## START TASK MATERIAL

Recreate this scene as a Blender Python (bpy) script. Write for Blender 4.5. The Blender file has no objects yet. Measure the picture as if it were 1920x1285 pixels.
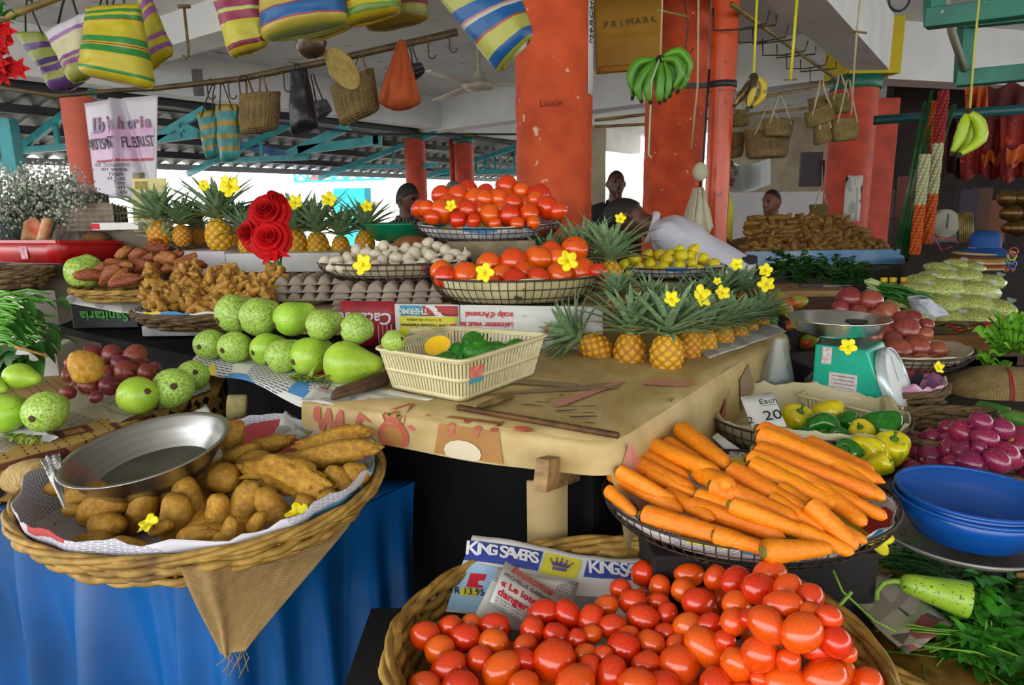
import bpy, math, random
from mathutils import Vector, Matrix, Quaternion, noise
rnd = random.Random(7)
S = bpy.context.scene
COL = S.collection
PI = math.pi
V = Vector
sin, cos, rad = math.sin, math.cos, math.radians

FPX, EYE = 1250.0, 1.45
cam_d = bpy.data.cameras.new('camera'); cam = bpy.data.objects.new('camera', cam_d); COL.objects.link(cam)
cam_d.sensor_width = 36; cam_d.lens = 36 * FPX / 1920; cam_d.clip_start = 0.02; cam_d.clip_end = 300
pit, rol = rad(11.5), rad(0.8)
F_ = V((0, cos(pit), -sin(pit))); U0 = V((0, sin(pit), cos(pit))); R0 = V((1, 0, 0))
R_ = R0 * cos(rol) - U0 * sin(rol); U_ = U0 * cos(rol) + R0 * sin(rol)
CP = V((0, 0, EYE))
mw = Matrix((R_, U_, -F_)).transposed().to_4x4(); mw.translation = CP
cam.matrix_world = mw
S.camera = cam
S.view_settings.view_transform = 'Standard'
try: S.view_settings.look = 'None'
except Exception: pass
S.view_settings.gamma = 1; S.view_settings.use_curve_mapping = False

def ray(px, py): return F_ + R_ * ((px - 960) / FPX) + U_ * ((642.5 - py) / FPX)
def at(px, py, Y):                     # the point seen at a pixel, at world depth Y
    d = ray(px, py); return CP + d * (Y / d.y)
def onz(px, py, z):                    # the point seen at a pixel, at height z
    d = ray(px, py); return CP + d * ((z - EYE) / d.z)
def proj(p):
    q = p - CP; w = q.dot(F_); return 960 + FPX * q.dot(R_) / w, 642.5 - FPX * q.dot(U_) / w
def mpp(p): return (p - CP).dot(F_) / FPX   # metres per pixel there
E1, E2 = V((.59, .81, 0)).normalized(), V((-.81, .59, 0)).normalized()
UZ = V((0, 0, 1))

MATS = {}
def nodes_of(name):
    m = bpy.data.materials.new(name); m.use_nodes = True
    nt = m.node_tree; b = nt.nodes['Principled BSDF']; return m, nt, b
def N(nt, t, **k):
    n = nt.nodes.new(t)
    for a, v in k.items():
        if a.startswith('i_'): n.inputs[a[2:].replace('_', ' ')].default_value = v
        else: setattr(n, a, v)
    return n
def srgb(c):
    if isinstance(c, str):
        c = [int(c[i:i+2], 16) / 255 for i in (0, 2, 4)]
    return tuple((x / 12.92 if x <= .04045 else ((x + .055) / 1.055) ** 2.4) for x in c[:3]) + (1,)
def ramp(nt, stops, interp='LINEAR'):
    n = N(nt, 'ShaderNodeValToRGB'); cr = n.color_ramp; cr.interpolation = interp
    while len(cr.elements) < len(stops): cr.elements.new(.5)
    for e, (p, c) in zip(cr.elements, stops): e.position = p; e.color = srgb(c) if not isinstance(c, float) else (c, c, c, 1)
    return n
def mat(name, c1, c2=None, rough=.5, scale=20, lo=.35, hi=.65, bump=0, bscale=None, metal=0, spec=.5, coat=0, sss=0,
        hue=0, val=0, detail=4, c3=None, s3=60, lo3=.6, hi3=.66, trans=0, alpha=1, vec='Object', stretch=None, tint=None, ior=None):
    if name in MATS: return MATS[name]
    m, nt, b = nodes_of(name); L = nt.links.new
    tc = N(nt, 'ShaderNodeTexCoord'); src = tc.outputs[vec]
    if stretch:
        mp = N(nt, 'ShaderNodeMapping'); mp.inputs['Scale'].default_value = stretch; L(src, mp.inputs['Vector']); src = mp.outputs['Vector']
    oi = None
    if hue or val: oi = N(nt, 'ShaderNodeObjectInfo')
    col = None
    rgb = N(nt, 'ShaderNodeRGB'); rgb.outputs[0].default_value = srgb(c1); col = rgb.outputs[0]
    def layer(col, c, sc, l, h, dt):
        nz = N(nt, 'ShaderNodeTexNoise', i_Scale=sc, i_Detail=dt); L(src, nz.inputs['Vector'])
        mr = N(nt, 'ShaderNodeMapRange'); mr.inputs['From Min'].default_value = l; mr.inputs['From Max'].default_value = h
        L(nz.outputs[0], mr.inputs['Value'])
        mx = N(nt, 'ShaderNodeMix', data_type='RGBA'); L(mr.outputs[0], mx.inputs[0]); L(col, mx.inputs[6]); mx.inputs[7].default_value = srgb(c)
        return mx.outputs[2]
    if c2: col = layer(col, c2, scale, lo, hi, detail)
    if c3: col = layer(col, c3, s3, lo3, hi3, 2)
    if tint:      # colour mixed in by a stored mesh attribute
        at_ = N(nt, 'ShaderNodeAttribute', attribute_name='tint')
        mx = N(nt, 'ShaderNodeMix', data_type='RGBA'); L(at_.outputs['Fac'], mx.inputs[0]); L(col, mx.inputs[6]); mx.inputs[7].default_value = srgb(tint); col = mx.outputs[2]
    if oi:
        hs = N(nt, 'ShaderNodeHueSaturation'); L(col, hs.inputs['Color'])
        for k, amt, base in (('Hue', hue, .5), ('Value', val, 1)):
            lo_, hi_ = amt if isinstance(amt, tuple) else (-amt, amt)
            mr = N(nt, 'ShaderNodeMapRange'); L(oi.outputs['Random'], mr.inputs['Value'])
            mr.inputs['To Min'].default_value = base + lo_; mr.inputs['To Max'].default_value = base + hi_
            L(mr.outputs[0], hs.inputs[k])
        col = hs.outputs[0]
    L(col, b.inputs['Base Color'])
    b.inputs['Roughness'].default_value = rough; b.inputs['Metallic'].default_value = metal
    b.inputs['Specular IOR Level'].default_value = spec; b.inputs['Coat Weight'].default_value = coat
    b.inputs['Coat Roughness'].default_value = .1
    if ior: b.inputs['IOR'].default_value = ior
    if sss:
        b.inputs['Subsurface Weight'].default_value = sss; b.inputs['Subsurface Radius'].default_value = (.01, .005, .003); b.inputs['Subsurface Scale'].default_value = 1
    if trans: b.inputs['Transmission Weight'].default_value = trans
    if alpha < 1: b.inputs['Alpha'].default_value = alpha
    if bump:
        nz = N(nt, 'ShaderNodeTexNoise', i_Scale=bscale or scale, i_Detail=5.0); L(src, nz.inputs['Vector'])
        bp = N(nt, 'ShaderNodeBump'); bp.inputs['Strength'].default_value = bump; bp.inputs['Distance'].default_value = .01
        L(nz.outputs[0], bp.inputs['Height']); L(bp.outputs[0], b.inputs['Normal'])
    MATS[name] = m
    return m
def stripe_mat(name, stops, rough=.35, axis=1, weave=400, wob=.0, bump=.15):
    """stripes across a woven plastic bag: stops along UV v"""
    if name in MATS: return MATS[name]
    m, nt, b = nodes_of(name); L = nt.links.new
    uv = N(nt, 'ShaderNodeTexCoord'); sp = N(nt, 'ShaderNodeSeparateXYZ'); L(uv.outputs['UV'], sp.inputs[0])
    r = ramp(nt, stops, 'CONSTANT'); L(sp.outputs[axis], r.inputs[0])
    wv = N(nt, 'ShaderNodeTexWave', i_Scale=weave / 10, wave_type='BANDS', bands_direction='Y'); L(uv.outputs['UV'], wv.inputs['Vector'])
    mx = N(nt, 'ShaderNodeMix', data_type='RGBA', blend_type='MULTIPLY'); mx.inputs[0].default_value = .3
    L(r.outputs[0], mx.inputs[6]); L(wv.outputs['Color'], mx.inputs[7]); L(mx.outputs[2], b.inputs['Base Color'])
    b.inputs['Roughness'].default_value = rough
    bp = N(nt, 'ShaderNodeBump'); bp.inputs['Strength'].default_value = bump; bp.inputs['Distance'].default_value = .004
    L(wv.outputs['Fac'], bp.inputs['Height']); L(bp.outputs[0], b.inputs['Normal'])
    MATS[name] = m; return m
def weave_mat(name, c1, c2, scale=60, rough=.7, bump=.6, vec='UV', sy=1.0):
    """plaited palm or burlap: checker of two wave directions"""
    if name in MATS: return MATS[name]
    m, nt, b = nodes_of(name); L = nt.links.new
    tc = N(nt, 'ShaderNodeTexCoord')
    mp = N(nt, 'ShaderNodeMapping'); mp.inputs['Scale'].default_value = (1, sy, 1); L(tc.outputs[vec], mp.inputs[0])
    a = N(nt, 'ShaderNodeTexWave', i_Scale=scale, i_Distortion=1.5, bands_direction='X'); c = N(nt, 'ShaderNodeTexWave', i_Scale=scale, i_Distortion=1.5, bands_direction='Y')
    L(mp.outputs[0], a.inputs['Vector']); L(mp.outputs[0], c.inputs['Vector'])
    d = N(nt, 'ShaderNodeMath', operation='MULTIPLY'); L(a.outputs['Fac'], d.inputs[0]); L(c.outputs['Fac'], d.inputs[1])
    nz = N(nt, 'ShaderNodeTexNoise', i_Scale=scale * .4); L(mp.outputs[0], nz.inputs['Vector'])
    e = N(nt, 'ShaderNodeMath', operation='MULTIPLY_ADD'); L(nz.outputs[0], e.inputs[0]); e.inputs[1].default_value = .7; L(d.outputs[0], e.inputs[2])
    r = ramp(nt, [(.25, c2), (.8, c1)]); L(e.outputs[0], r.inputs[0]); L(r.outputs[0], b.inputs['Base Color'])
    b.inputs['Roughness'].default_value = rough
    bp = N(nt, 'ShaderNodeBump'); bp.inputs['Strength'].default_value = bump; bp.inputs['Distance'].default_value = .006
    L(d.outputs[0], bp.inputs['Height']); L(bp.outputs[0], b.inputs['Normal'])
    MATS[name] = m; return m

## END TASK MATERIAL
## START TASK MATERIAL

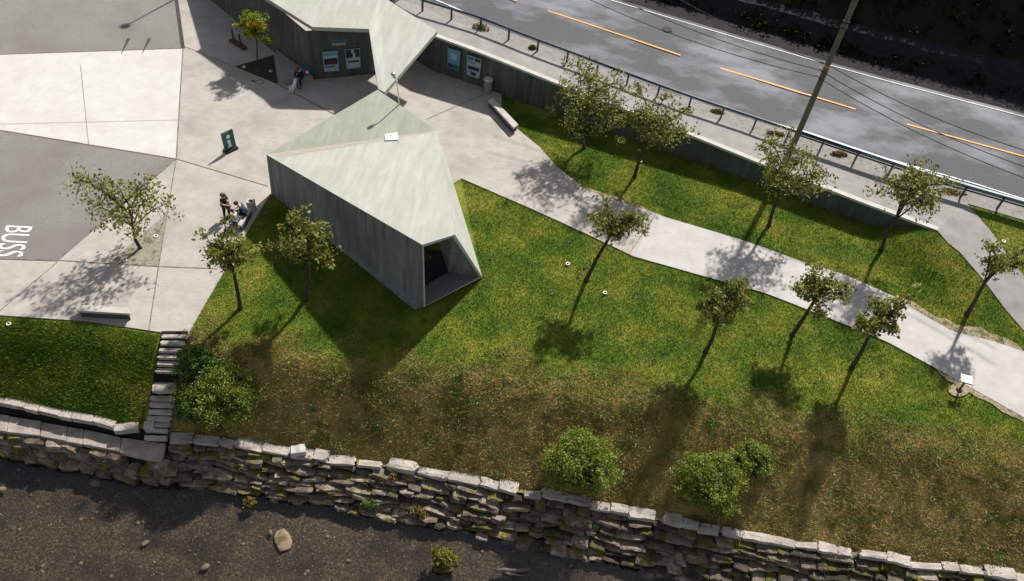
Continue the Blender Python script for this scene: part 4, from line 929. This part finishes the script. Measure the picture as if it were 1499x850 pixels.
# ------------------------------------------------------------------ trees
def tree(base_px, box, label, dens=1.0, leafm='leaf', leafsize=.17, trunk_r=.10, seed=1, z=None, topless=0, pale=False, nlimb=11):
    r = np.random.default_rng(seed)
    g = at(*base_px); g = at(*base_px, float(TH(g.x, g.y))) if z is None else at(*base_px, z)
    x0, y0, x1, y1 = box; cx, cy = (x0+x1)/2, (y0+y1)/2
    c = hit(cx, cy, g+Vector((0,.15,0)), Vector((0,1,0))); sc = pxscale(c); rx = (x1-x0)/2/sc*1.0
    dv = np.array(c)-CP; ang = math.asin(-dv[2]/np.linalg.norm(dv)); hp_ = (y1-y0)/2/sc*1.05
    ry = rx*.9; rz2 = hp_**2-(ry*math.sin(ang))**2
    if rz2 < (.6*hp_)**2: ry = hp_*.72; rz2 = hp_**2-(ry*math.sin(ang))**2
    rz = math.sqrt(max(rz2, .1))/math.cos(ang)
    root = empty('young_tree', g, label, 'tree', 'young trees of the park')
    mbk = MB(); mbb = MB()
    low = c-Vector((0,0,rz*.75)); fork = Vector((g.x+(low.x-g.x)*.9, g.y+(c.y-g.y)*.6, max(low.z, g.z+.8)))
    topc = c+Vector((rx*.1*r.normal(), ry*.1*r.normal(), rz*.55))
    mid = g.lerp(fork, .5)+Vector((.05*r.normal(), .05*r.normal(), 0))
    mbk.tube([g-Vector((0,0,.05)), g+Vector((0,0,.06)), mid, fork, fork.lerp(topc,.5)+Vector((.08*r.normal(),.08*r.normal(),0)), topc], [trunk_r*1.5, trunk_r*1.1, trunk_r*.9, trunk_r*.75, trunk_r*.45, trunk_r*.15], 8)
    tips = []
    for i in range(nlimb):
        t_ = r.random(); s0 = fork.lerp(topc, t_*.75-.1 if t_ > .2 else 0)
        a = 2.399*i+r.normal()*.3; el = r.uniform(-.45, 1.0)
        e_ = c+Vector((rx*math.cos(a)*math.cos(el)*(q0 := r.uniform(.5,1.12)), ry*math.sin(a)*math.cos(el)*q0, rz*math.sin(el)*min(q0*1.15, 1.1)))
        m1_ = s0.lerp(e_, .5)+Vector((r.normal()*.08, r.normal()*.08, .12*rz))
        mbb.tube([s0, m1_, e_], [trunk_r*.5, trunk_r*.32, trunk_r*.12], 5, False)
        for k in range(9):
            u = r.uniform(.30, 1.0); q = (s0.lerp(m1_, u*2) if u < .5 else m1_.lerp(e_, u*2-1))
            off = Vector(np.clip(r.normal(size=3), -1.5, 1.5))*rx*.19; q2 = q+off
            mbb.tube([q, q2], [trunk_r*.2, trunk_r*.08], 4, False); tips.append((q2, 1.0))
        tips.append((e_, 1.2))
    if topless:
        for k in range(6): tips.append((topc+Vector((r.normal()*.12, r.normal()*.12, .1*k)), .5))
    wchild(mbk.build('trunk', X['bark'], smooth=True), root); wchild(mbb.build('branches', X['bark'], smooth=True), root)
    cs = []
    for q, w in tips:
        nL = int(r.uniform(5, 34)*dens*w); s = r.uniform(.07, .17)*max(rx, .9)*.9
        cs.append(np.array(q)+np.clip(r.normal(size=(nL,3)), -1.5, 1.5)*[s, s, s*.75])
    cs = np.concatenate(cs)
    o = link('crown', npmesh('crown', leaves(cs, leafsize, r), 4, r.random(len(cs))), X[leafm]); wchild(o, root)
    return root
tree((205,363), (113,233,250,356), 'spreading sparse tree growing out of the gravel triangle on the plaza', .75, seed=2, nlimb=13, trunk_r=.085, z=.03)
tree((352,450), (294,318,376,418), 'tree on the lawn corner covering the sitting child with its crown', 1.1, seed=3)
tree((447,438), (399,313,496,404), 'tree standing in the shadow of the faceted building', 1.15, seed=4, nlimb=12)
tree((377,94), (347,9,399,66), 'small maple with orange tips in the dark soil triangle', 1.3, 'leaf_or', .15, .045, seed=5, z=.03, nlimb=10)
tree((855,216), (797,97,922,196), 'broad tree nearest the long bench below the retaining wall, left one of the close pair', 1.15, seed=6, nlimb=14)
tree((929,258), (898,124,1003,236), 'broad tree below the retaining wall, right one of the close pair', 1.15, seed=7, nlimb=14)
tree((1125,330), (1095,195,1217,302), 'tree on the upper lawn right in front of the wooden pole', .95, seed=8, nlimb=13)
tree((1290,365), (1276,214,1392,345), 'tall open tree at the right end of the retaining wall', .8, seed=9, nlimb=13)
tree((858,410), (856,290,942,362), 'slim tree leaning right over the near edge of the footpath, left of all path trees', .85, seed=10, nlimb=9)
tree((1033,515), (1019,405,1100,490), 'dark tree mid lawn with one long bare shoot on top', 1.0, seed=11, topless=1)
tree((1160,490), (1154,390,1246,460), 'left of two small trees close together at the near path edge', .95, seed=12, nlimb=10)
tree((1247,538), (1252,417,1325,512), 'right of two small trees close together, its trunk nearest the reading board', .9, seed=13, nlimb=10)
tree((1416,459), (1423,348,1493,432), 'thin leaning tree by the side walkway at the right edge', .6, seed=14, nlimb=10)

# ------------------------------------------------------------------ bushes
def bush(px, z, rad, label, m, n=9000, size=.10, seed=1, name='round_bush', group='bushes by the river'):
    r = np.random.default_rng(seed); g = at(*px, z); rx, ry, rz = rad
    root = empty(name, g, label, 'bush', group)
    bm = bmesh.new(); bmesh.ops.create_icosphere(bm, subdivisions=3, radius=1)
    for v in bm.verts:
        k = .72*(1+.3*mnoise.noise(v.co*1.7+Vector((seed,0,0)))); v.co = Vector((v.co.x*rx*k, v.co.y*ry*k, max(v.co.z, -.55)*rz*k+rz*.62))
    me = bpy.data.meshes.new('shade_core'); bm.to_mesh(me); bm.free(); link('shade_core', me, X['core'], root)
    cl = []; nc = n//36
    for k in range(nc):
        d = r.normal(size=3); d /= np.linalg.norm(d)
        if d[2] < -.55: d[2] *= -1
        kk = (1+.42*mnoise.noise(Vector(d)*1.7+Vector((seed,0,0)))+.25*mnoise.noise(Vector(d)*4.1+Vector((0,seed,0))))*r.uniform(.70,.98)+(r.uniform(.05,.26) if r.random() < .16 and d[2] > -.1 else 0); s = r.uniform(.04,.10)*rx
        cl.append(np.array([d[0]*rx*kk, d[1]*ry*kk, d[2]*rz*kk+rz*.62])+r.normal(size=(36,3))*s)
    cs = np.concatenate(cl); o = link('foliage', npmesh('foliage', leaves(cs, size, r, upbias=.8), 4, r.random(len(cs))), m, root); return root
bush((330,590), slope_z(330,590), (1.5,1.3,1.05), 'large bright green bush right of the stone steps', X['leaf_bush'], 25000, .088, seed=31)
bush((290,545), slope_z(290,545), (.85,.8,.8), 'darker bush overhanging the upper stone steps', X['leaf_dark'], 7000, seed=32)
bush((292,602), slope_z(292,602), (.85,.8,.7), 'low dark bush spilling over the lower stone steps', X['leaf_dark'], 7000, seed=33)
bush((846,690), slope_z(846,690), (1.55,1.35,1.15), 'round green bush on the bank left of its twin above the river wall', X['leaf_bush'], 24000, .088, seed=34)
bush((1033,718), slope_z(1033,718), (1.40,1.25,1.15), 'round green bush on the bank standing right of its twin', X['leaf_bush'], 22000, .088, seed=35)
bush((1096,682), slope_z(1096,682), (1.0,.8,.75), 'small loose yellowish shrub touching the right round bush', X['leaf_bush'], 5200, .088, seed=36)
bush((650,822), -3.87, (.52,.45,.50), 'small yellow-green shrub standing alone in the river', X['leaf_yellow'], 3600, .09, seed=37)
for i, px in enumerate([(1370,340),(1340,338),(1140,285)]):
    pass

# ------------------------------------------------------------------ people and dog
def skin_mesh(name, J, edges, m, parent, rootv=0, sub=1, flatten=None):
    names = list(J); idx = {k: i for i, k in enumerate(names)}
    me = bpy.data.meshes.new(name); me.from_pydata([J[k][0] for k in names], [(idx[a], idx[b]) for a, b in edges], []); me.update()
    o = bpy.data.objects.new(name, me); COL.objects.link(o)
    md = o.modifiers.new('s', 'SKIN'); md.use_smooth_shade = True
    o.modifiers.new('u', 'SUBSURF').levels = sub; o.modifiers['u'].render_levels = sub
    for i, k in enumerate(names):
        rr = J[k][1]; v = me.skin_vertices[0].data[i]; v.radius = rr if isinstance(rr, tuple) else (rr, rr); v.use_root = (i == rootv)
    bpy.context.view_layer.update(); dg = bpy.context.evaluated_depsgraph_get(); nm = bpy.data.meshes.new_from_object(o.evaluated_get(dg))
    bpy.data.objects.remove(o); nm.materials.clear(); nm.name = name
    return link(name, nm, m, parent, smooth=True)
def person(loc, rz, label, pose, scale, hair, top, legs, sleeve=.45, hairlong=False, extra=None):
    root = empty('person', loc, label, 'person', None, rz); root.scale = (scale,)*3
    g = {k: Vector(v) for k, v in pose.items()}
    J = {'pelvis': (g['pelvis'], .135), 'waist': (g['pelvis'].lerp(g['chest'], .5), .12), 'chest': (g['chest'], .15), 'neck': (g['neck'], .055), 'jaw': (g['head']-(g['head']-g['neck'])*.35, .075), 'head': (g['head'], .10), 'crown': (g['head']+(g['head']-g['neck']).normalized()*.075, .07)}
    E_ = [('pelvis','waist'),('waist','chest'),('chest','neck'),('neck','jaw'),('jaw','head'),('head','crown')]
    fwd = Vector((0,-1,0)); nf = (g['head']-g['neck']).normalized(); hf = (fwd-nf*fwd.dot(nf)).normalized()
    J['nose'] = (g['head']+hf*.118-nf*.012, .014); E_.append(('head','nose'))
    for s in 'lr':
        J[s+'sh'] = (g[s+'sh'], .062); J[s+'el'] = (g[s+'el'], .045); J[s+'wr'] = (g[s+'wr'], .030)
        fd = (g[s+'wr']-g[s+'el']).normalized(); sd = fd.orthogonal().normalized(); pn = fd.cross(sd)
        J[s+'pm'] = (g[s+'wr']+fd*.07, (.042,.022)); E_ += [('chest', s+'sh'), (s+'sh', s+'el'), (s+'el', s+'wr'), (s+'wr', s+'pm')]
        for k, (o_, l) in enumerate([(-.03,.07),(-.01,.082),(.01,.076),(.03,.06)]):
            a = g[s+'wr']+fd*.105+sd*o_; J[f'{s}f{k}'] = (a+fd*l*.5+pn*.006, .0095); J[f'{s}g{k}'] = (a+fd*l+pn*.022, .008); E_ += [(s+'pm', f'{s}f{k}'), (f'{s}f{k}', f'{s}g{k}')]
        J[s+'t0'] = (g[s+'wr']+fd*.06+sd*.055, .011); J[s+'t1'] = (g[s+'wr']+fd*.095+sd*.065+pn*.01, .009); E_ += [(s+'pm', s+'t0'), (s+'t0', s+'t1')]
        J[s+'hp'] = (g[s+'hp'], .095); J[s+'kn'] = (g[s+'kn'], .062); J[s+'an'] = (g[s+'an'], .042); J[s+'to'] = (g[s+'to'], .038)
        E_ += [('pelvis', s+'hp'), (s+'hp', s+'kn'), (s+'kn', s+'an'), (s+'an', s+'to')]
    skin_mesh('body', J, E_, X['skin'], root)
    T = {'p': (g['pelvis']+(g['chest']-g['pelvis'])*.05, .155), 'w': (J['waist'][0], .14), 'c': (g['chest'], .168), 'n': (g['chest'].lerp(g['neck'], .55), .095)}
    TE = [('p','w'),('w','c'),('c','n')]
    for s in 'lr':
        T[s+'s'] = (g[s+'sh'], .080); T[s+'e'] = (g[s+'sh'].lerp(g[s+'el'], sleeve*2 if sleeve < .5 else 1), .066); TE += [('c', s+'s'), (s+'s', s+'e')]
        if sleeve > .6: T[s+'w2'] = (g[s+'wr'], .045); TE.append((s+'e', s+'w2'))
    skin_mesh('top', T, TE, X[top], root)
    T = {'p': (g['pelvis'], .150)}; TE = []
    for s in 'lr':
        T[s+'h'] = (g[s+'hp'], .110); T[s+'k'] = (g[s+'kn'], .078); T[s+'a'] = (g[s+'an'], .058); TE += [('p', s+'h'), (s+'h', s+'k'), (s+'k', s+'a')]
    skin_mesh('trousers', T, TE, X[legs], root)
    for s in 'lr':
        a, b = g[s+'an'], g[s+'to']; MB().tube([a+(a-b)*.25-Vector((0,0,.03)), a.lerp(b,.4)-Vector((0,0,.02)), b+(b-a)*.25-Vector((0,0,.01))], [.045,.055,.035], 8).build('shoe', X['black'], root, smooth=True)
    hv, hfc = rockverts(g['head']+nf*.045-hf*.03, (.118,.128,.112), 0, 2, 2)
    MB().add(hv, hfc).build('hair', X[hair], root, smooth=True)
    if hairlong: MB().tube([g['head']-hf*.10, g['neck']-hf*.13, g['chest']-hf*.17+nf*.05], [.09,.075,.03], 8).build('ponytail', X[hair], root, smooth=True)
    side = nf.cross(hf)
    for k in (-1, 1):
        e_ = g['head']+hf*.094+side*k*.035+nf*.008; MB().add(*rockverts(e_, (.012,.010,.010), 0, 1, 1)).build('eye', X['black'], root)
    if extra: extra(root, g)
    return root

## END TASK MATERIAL

Pull out each line of the entries that contains "Blender".

**TASK RESULT:**
Recreate this scene as a Blender Python (bpy) script. Write for Blender 4.5. The Blender file has no objects yet. Measure the picture as if it were 1920x1285 pixels.
Continue the Blender Python script for this scene: part 4, from line 929. This part finishes the script. Measure the picture as if it were 1499x850 pixels.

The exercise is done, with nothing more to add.